- THE PROBLEM
Below are records; reproduce exactly the lines from the one that has "were 1920x1440 pixels." through the one that has "COL = scene.collection", ends included, and nothing more.

- PROVIDED DATA
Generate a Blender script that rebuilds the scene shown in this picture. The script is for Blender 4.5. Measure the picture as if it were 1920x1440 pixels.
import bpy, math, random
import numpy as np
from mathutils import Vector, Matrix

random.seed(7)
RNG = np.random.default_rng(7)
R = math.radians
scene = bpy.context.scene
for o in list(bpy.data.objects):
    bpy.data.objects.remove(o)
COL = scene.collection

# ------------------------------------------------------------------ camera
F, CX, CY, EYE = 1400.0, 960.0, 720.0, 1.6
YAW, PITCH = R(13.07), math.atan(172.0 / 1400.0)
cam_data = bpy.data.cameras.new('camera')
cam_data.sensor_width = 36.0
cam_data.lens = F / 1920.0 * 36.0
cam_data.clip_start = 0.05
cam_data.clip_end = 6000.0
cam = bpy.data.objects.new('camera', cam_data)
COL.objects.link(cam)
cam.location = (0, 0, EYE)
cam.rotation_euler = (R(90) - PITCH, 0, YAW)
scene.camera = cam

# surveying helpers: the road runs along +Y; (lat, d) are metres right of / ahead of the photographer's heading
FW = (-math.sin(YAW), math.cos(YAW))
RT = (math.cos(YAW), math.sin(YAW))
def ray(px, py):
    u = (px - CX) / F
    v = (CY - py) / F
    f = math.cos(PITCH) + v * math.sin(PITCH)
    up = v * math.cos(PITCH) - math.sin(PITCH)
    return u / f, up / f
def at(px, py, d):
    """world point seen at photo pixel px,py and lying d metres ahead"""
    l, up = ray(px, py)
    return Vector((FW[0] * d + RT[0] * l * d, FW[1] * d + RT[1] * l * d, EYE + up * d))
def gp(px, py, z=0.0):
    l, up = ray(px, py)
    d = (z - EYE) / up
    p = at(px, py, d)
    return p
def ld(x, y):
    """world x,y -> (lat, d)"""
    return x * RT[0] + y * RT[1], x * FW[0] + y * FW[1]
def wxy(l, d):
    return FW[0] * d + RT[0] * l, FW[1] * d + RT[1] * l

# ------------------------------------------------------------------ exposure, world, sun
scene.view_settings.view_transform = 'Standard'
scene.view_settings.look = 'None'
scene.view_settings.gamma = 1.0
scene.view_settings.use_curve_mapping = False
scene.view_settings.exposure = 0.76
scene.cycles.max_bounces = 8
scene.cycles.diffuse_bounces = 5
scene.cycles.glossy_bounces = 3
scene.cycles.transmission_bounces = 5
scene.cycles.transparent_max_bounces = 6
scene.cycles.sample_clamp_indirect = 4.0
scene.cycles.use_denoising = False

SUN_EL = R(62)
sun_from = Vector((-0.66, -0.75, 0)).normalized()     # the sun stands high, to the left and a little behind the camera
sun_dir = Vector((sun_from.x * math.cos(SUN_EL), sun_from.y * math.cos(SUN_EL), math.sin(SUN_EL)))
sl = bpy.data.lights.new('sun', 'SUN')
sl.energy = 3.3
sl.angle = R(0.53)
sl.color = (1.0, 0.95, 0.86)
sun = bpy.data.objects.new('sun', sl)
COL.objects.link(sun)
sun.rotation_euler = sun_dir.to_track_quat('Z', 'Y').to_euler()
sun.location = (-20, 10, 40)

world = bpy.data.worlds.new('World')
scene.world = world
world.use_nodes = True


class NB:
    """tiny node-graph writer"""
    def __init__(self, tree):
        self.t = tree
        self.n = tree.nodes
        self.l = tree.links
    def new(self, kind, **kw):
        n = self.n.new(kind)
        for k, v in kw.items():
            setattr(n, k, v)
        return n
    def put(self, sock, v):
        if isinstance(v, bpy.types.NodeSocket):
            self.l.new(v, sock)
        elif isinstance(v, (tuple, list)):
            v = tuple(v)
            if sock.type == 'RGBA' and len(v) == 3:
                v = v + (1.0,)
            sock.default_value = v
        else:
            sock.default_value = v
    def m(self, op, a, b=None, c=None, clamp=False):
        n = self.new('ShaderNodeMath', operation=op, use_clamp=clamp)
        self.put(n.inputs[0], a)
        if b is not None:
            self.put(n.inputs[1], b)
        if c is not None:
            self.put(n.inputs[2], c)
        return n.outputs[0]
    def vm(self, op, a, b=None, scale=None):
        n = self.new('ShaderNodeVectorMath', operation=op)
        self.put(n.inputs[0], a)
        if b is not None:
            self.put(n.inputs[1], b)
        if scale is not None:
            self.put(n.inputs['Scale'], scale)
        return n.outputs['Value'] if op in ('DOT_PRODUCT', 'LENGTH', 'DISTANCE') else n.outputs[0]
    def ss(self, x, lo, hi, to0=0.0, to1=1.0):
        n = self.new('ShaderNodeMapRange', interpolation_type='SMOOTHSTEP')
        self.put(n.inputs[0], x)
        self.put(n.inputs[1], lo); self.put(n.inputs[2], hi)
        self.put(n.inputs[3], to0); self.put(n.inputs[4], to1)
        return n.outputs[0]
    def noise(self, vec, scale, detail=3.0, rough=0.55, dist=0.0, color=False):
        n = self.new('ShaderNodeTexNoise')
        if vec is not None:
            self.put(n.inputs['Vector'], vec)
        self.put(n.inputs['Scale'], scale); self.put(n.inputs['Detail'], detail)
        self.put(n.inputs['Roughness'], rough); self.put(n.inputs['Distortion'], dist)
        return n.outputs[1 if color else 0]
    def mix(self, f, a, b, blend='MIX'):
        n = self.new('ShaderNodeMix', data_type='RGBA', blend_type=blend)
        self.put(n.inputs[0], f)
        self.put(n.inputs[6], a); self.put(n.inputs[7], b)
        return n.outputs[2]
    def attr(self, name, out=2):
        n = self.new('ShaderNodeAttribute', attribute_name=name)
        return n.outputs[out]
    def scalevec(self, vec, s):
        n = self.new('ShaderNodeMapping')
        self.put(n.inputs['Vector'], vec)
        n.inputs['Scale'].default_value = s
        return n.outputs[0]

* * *

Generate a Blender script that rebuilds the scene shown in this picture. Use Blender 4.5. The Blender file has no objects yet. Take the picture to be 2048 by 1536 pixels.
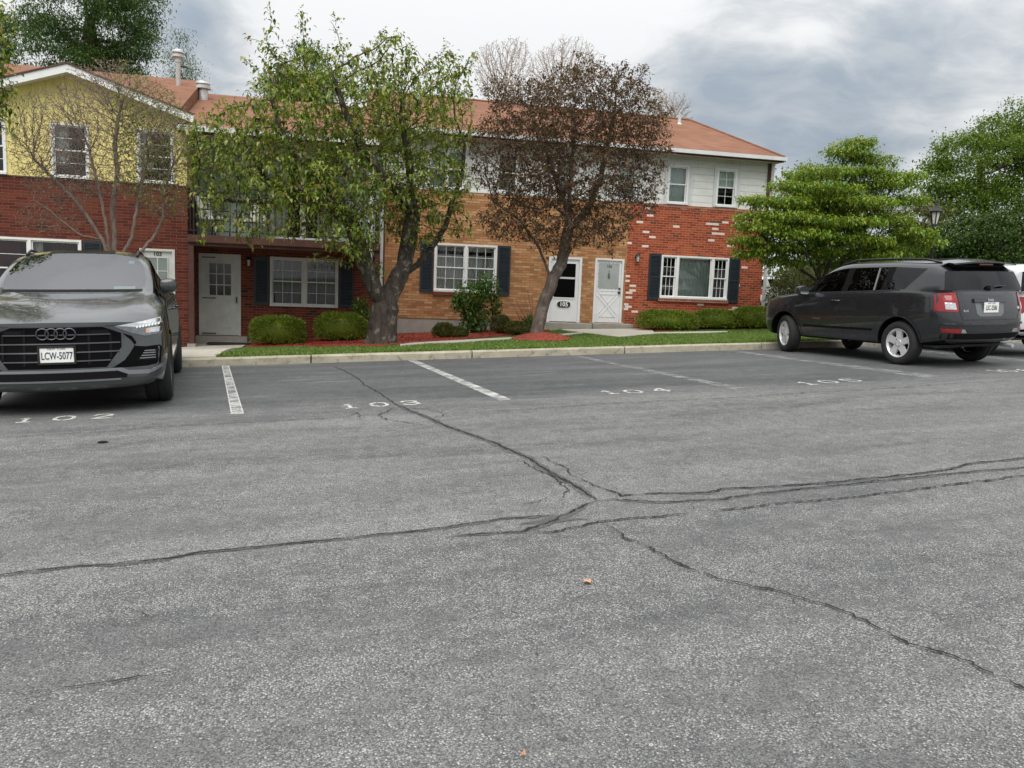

...

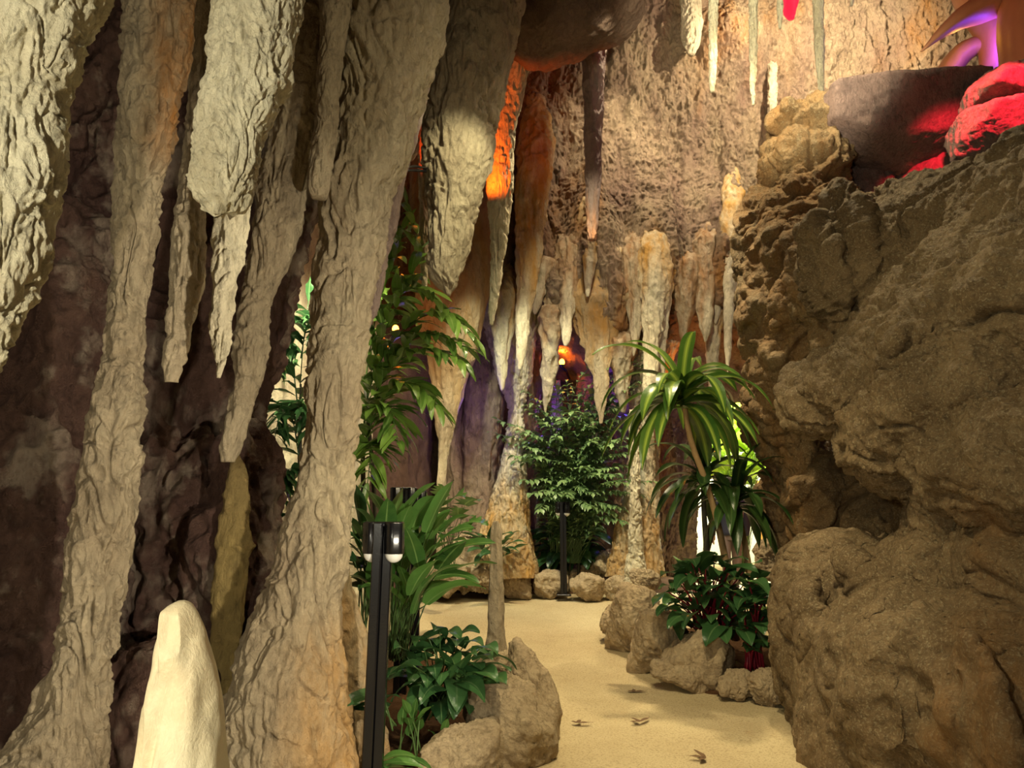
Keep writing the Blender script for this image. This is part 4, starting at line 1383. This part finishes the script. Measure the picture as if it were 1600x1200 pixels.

- IN RESPONSE
Generate a Blender script that rebuilds the scene shown in this picture. The script is for Blender 4.5. Measure the picture as if it were 1920x1440 pixels.
import bpy, math, random
import numpy as np
from mathutils import Vector, Matrix

random.seed(7)
RNG = np.random.default_rng(7)
R = math.radians
scene = bpy.context.scene
for o in list(bpy.data.objects):
    bpy.data.objects.remove(o)
COL = scene.collection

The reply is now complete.